Rate Limit Response Headers

When rate limiting, communicate the limits to clients through standard headers:

HTTP/1.1 200 OK
X-RateLimit-Limit: 1000
X-RateLimit-Remaining: 742
X-RateLimit-Reset: 1714003200
Retry-After: 30

HTTP/1.1 429 Too Many Requests
X-RateLimit-Limit: 1000
X-RateLimit-Remaining: 0
X-RateLimit-Reset: 1714003200
Retry-After: 30

Return 429 Too Many Requests when the limit is exceeded. Include Retry-After to tell well-behaved clients when to try again.
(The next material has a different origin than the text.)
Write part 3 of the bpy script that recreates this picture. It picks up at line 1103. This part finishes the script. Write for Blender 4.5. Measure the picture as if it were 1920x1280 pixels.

Building a DDoS Response Runbook

When an attack hits, a pre-written plan is essential. Here is a template:

1. DETECT: Alert fires on traffic spike (>5x baseline) or error rate (>10% 5xx)
2. CLASSIFY: Determine attack type
   - Check network bandwidth utilization (L3/L4 volumetric?)
   - Check connection counts (SYN flood? Slowloris?)
   - Check request rates per endpoint (L7 HTTP flood?)
3. MITIGATE:
   - L3/L4: Enable Cloudflare "I'm Under Attack" mode / activate AWS Shield Advanced
   - L7: Deploy WAF rules to block attack patterns
   - Application: Tighten rate limits, enable CAPTCHAs on targeted endpoints
4. MONITOR: Watch attack metrics for adaptation
5. RECOVER: Gradually relax mitigations after attack subsides
6. POST-MORTEM: Document attack vector, timeline, and defense improvements

Linux Kernel Hardening for SYN Floods

# Enable SYN cookies — the kernel does not allocate resources for SYN_RECV
sudo sysctl -w net.ipv4.tcp_syncookies=1

# Increase the SYN backlog
sudo sysctl -w net.ipv4.tcp_max_syn_backlog=65536

# Reduce SYN-ACK retries (faster timeout of half-open connections)
sudo sysctl -w net.ipv4.tcp_synack_retries=2

# Connection rate limiting with iptables
sudo iptables -A INPUT -p tcp --syn -m limit --limit 50/s --limit-burst 100 -j ACCEPT
sudo iptables -A INPUT -p tcp --syn -j DROP

The reality of DDoS defense is that no single measure is sufficient. Effective protection requires layered defenses — Anycast absorption for volumetric attacks, protocol-level mitigations for SYN floods, WAF rules for application-layer attacks, and rate limiting for abuse prevention. The time to set this up is before the attack, not during it.